“Someone’s gotta paint the Golden Gate Bridge,” is a thought that pops into my mind at work quite often.

In reality the bridge is constantly being painted by a team of 33 people.

If you have ever been to San Francisco and seen the bridge you know how special it is, and how it is a stunningly daunting structure. There’s no doubt in my mind the 33 people who help the bridge shine International Orange were never told not to climb trees as children. I would guess that these people were the kids that climbed everything.

With risk aversion dominating the national education system of school-aged and preschool aged children, I shudder to think that maybe there won’t be any people left to paint the Golden Gate in twenty years.

While climbing trees doesn’t directly relate to painting bridges, I can’t help but notice how confident young tree climbers are. No doubt it’s important to arrive to your twenties safe and sound, but are you really better off if you arrived there without confidence in your body, and never having pushed your physical limitations? Isn’t a key part of the American dream that you look up, climb higher? Stuck, it seems, would be a generation afraid to take risks.

How much has a litigious prone society affected our children? When a soccer ball was kicked on the roof of Ljungfalleskolan, an elementary school in Växjö, Sweden, there was a race to see which kid could climb up the pillars and onto the roof to get the ball first. “Is that allowed?” I asked the only other adult on the playground. “Well I don’t want to climb up onto the roof,” was the reply. Should school children be climbing onto the roof of their school? Maybe not, but there was no hesitation. The children who were good climbers scampered up, with a few lingering on the roof for the rest of recess just watching the others play.

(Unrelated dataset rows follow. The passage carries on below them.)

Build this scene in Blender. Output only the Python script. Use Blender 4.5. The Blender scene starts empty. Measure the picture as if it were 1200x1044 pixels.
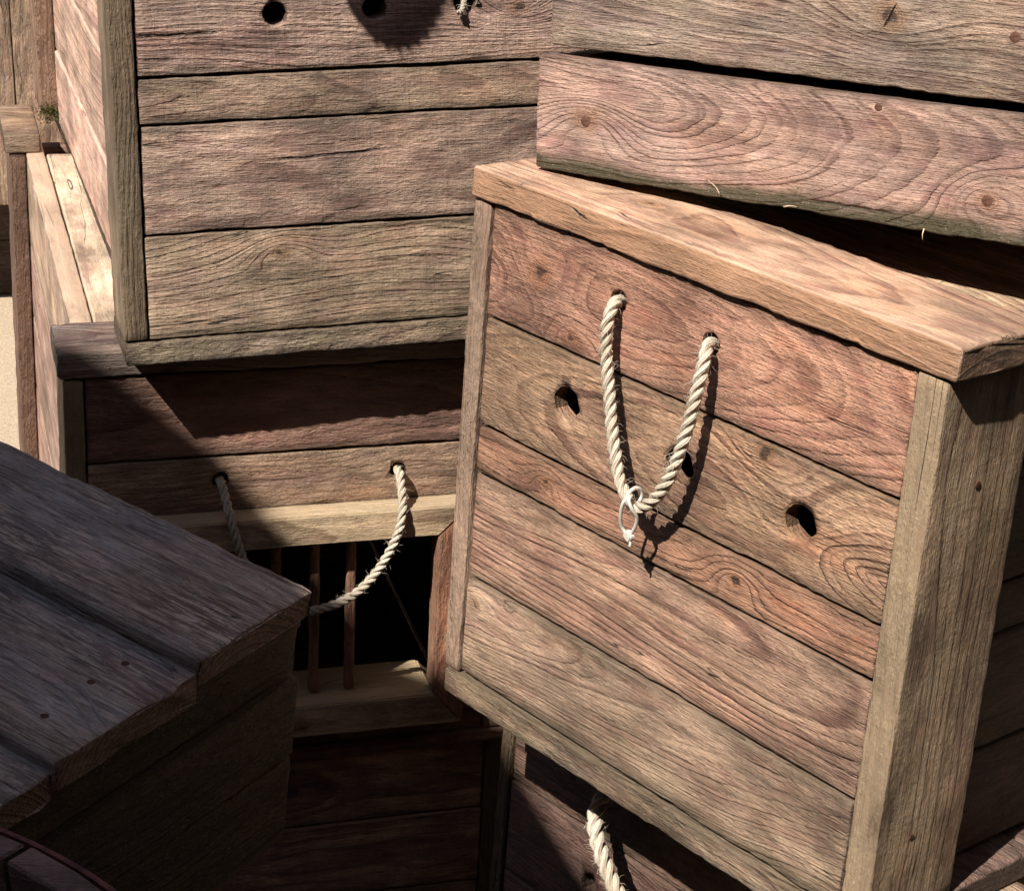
import bpy, bmesh, math, random
from mathutils import Vector, Matrix, noise
sc = bpy.context.scene
col = sc.collection
R_ = math.radians
# ------------------------------------------------------------------ camera
CAM = Matrix(((0.999703, 0.009445, 0.022459), (0.024364, -0.387534, -0.921533), (0.0, 0.921807, -0.387649)))
cd = bpy.data.cameras.new('camera'); cam = bpy.data.objects.new('camera', cd); col.objects.link(cam)
m3 = Matrix((CAM[0], -CAM[1], -CAM[2])).transposed()
cam.matrix_world = m3.to_4x4()
cd.sensor_width = 36; cd.sensor_fit = 'HORIZONTAL'; cd.lens = 36 * 2531.3 / 1200
cd.clip_start = .05; cd.clip_end = 400
sc.camera = cam
# ------------------------------------------------------------------ sky, sun, exposure
SUN_AZ, SUN_EL = R_(36), R_(50)           # azimuth: left of straight behind the camera
SUN = Vector((-math.sin(SUN_AZ) * math.cos(SUN_EL), -math.cos(SUN_AZ) * math.cos(SUN_EL), math.sin(SUN_EL)))
w = bpy.data.worlds.new('World'); sc.world = w; w.use_nodes = True
nt = w.node_tree; bg = nt.nodes['Background']
sky = nt.nodes.new('ShaderNodeTexSky'); sky.sky_type = 'NISHITA'; sky.sun_disc = False
sky.sun_elevation = SUN_EL; sky.sun_rotation = math.atan2(SUN.x, SUN.y)
nt.links.new(sky.outputs[0], bg.inputs[0]); bg.inputs[1].default_value = 0.05
sd = bpy.data.lights.new('sun', 'SUN'); sun = bpy.data.objects.new('sun', sd); col.objects.link(sun)
sd.energy = 5.0; sd.angle = R_(.55); sd.color = (1, .93, .84)
sun.rotation_euler = SUN.to_track_quat('Z', 'Y').to_euler()
vs = sc.view_settings; vs.view_transform = 'Standard'; vs.look = 'None'; vs.exposure = 0.42; vs.gamma = 1

# ------------------------------------------------------------------ node helper
class NB:
    def __init__(s, mat): s.t = mat.node_tree; s.n = s.t.nodes
    def put(s, sock, v):
        if isinstance(v, bpy.types.NodeSocket): s.t.links.new(v, sock)
        else: sock.default_value = v
    def m(s, op, a, b=0.0, c=None, clamp=False):
        n = s.n.new('ShaderNodeMath'); n.operation = op; n.use_clamp = clamp
        s.put(n.inputs[0], a); s.put(n.inputs[1], b)
        if c is not None: s.put(n.inputs[2], c)
        return n.outputs[0]
    def add(s, a, b): return s.m('ADD', a, b)
    def sub(s, a, b): return s.m('SUBTRACT', a, b)
    def mul(s, a, b): return s.m('MULTIPLY', a, b)
    def mad(s, a, b, c): return s.m('MULTIPLY_ADD', a, b, c)
    def sm(s, v, a, b, lo=0.0, hi=1.0):
        n = s.n.new('ShaderNodeMapRange'); n.interpolation_type = 'SMOOTHSTEP'
        s.put(n.inputs['Value'], v); s.put(n.inputs['From Min'], a); s.put(n.inputs['From Max'], b)
        s.put(n.inputs['To Min'], lo); s.put(n.inputs['To Max'], hi); return n.outputs[0]
    def xyz(s, x, y, z):
        n = s.n.new('ShaderNodeCombineXYZ')
        for i, v in enumerate((x, y, z)): s.put(n.inputs[i], v)
        return n.outputs[0]
    def sep(s, v):
        n = s.n.new('ShaderNodeSeparateXYZ'); s.put(n.inputs[0], v); return n.outputs
    def vm(s, op, a, b):
        n = s.n.new('ShaderNodeVectorMath'); n.operation = op; s.put(n.inputs[0], a); s.put(n.inputs[1], b); return n.outputs[0]
    def noise(s, v, scale=1, detail=2, rough=.5, dist=0):
        n = s.n.new('ShaderNodeTexNoise'); s.put(n.inputs['Vector'], v); n.inputs['Scale'].default_value = scale
        n.inputs['Detail'].default_value = detail; n.inputs['Roughness'].default_value = rough
        n.inputs['Distortion'].default_value = dist; return n.outputs['Fac']
    def mixc(s, f, a, b, mode='MIX'):
        n = s.n.new('ShaderNodeMix'); n.data_type = 'RGBA'; n.blend_type = mode
        s.put(n.inputs[0], f); s.put(n.inputs[6], a); s.put(n.inputs[7], b); return n.outputs[2]
    def attr(s, name):
        n = s.n.new('ShaderNodeAttribute'); n.attribute_type = 'OBJECT'; n.attribute_name = name; return n
def new_mat(name):
    m = bpy.data.materials.new(name); m.use_nodes = True; return m, NB(m), m.node_tree.nodes['Principled BSDF']

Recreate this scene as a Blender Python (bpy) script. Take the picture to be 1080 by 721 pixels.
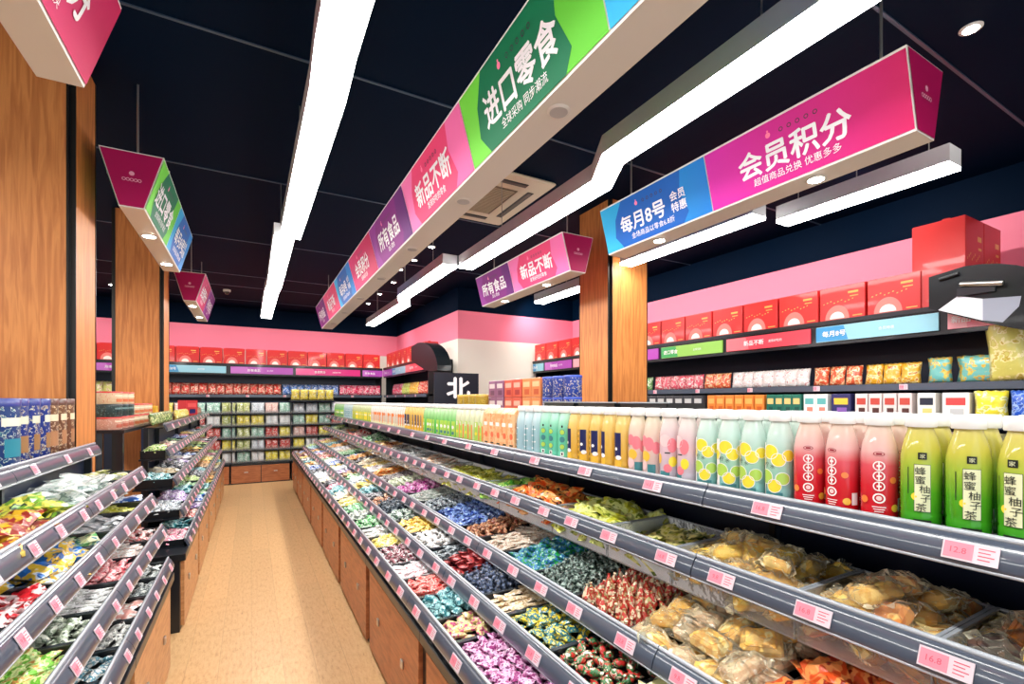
import bpy, math, random
from mathutils import Vector, Matrix, Euler
for o in list(bpy.data.objects): bpy.data.objects.remove(o)
R = math.radians
SC = bpy.context.scene
COL = SC.collection

# ------------------------------------------------------------------ camera, world, exposure
cd = bpy.data.cameras.new('camera'); cam = bpy.data.objects.new('camera', cd); COL.objects.link(cam)
cam.location = (0, 0, 1.5); cam.rotation_euler = (R(90), 0, R(-28.8))
cd.sensor_fit = 'HORIZONTAL'; cd.sensor_width = 36; cd.lens = 36 * 500 / 1080; cd.shift_y = 61.5 / 1080
cd.clip_start = 0.02; cd.clip_end = 60
SC.camera = cam
wd = bpy.data.worlds.new('world'); SC.world = wd; wd.use_nodes = True
wd.node_tree.nodes['Background'].inputs[0].default_value = (0.86, 0.93, 1.0, 1)
wd.node_tree.nodes['Background'].inputs[1].default_value = 1.5
LED = 36.0            # radiance of the LED battens
DOWN = 60.0           # radiance of the small downlights
SC.view_settings.view_transform = 'Standard'; SC.view_settings.look = 'None'
SC.view_settings.exposure = 0.0; SC.view_settings.gamma = 1.0
try: SC.view_settings.use_curve_mapping = False
except Exception: pass
try: SC.cycles.transparent_max_bounces = 24
except Exception: pass

# ------------------------------------------------------------------ helpers: colour and materials
def lin(c):
    out = []
    for x in c[:3]:
        x = x / 255.0
        out.append(x / 12.92 if x <= 0.04045 else ((x + 0.055) / 1.055) ** 2.4)
    return (out[0], out[1], out[2], 1)
MATS = {}
def mat(name, c, rough=0.5, metal=0.0, coat=0.0, trans=0.0, spec=0.5, bump=0.0, bscale=60, emit=0.0, alpha=1.0):
    if name in MATS: return MATS[name]
    m = bpy.data.materials.new(name); m.use_nodes = True; MATS[name] = m
    nt = m.node_tree; b = nt.nodes['Principled BSDF']
    b.inputs['Base Color'].default_value = lin(c); b.inputs['Roughness'].default_value = rough
    b.inputs['Metallic'].default_value = metal; b.inputs['Coat Weight'].default_value = coat
    b.inputs['Coat Roughness'].default_value = 0.06
    b.inputs['Transmission Weight'].default_value = trans; b.inputs['Specular IOR Level'].default_value = spec
    if trans: b.inputs['IOR'].default_value = 1.2
    if emit:
        b.inputs['Emission Color'].default_value = lin(c); b.inputs['Emission Strength'].default_value = emit
    if bump:
        tc = nt.nodes.new('ShaderNodeTexCoord'); nz = nt.nodes.new('ShaderNodeTexNoise'); bp = nt.nodes.new('ShaderNodeBump')
        nz.inputs['Scale'].default_value = bscale; nz.inputs['Detail'].default_value = 3
        bp.inputs['Strength'].default_value = bump; bp.inputs['Distance'].default_value = 0.01
        nt.links.new(tc.outputs['Object'], nz.inputs['Vector']); nt.links.new(nz.outputs['Fac'], bp.inputs['Height'])
        nt.links.new(bp.outputs['Normal'], b.inputs['Normal'])
    return m
def film(name, c=(255, 255, 255), clear=0.75, rough=0.12, bump=0.5, bscale=70):
    """thin clear plastic: mostly see-through with a glossy skin"""
    if name in MATS: return MATS[name]
    m = bpy.data.materials.new(name); m.use_nodes = True; MATS[name] = m
    nt = m.node_tree; b = nt.nodes['Principled BSDF']; out = nt.nodes['Material Output']
    b.inputs['Base Color'].default_value = lin(c); b.inputs['Roughness'].default_value = rough; b.inputs['Specular IOR Level'].default_value = 0.9
    tr = nt.nodes.new('ShaderNodeBsdfTransparent'); mx = nt.nodes.new('ShaderNodeMixShader')
    lw = nt.nodes.new('ShaderNodeFresnel'); lw.inputs['IOR'].default_value = 1.45
    ad = nt.nodes.new('ShaderNodeMath'); ad.operation = 'ADD'; ad.inputs[1].default_value = 1 - clear; ad.use_clamp = True
    nt.links.new(lw.outputs[0], ad.inputs[0]); nt.links.new(ad.outputs[0], mx.inputs[0])
    nt.links.new(tr.outputs[0], mx.inputs[1]); nt.links.new(b.outputs[0], mx.inputs[2]); nt.links.new(mx.outputs[0], out.inputs[0])
    tc = nt.nodes.new('ShaderNodeTexCoord'); nz = nt.nodes.new('ShaderNodeTexNoise'); bp = nt.nodes.new('ShaderNodeBump')
    nz.inputs['Scale'].default_value = bscale; bp.inputs['Strength'].default_value = bump; bp.inputs['Distance'].default_value = 0.01
    nt.links.new(tc.outputs['Object'], nz.inputs['Vector']); nt.links.new(nz.outputs['Fac'], bp.inputs['Height'])
    nt.links.new(bp.outputs['Normal'], b.inputs['Normal']); nt.links.new(bp.outputs['Normal'], lw.inputs['Normal'])
    return m
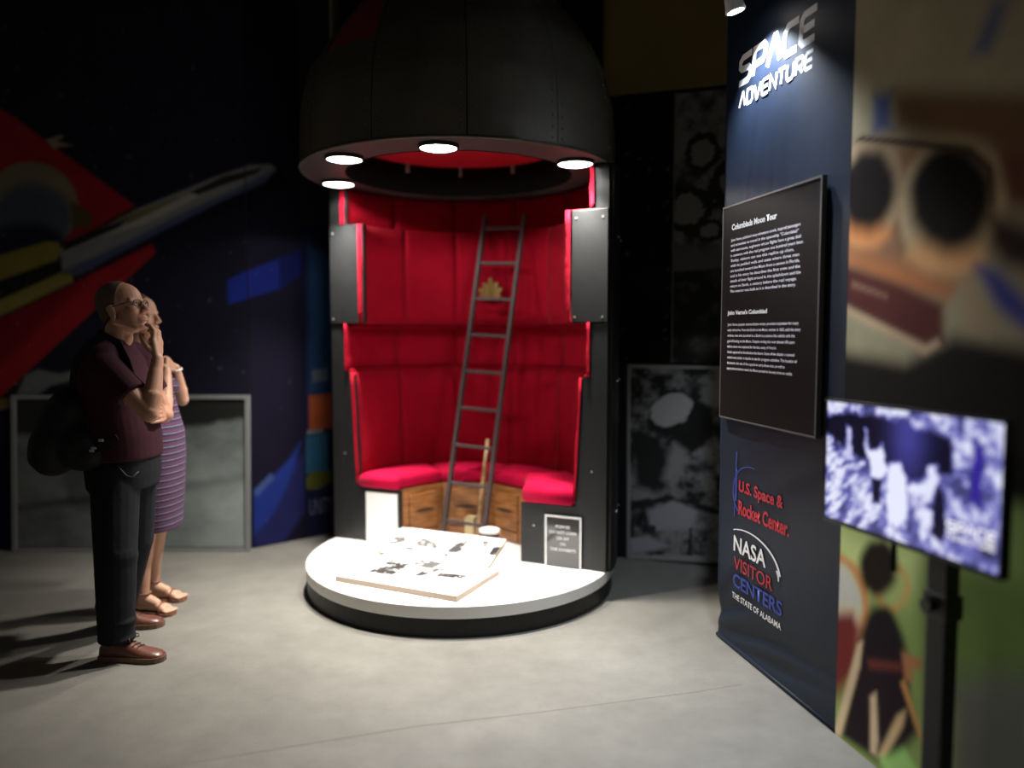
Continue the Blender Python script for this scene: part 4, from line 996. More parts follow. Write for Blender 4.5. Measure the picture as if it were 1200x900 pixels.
# unseen second head, added to the track to brighten the floor before the banner
hd = Vector((0.62, -0.282, 3.36)); aim = (Vector((1.15, -0.75, 0.0)) - hd).normalized()
bm = B(); tube(bm, [(hd.x, -0.282, 3.465), hd - aim * .03], 0.007, 8); obj('stem', bm, MATTE, ts, smooth=True)
bm = B(); tube(bm, [hd - aim * 0.05, hd - aim * 0.045, hd + aim * 0.03, hd + aim * 0.065], 0.026, 16, 0.045); obj('head', bm, MATTE, ts, smooth=True)
bm = B(); x, y, a = frame(aim)
skin_rings(bm, [[hd + aim * 0.0665 + (x * math.cos(q) + y * math.sin(q)) * 0.036 for q in [2 * math.pi * k / 16 for k in range(16)]]], True, False); obj('lens', bm, LENS, ts)
ld = bpy.data.lights.new('floor_fill_beam', 'SPOT'); ld.energy = FLOOR_FILL_W; ld.spot_size = math.radians(64); ld.spot_blend = 1.0; ld.color = (0.86, 0.92, 1.0); ld.shadow_soft_size = 0.03
lo = bpy.data.objects.new('floor_fill_beam', ld); link(lo, ts); lo.location = hd + aim * 0.075
lo.rotation_euler = aim.to_track_quat('-Z', 'Y').to_euler()

# ------------------------------------------------------------------ television on its stand
TVZ = math.radians(-74.24)
tv = thing('television', 'flat television showing a blue-white moon film on a black stand', 'television', (1.178, 2.300, 1.114), TVZ)
W2_, H2_ = 0.352, 0.211
bm = B(); box(bm, (-W2_, 0.004, -H2_), (W2_, 0.030, H2_), 0.004); obj('casing', bm, PLAST, tv)
bm = B(); box(bm, (-0.20, 0.030, -0.16), (0.20, 0.048, 0.14), 0.008); obj('rear_housing', bm, MATTE, tv)
for lo, hi in (((-W2_, -H2_), (W2_, -H2_ + 0.014)), ((-W2_, H2_ - 0.008), (W2_, H2_)), ((-W2_, -H2_ + .014), (-W2_ + 0.008, H2_ - .008)), ((W2_ - 0.008, -H2_ + .014), (W2_, H2_ - .008))):
    bm = B(); box(bm, (lo[0], -0.003, lo[1]), (hi[0], 0.004, hi[1]), 0.001); obj('bezel', bm, PLAST, tv)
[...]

Fear is natural and healthy. It protects our young from potentially life-altering injuries, or even death. However, there are many situations where parents’ and caregivers’ fear could be replaced with admiration and esteem–and in nearly every circumstance the opportunity for rich dialogue is present. Children want to know how the adult they care for is feeling, and it can be enlightening to hear a child express his or her own fears. Open, honest dialogue is key to any relationship, so why not use it with children who are taking risks?

As a new generation graduates high school and college, who is going to seek the careers and adventures that challenge in healthy and invigorating ways? Who’s going to paint the Golden Gate Bridge?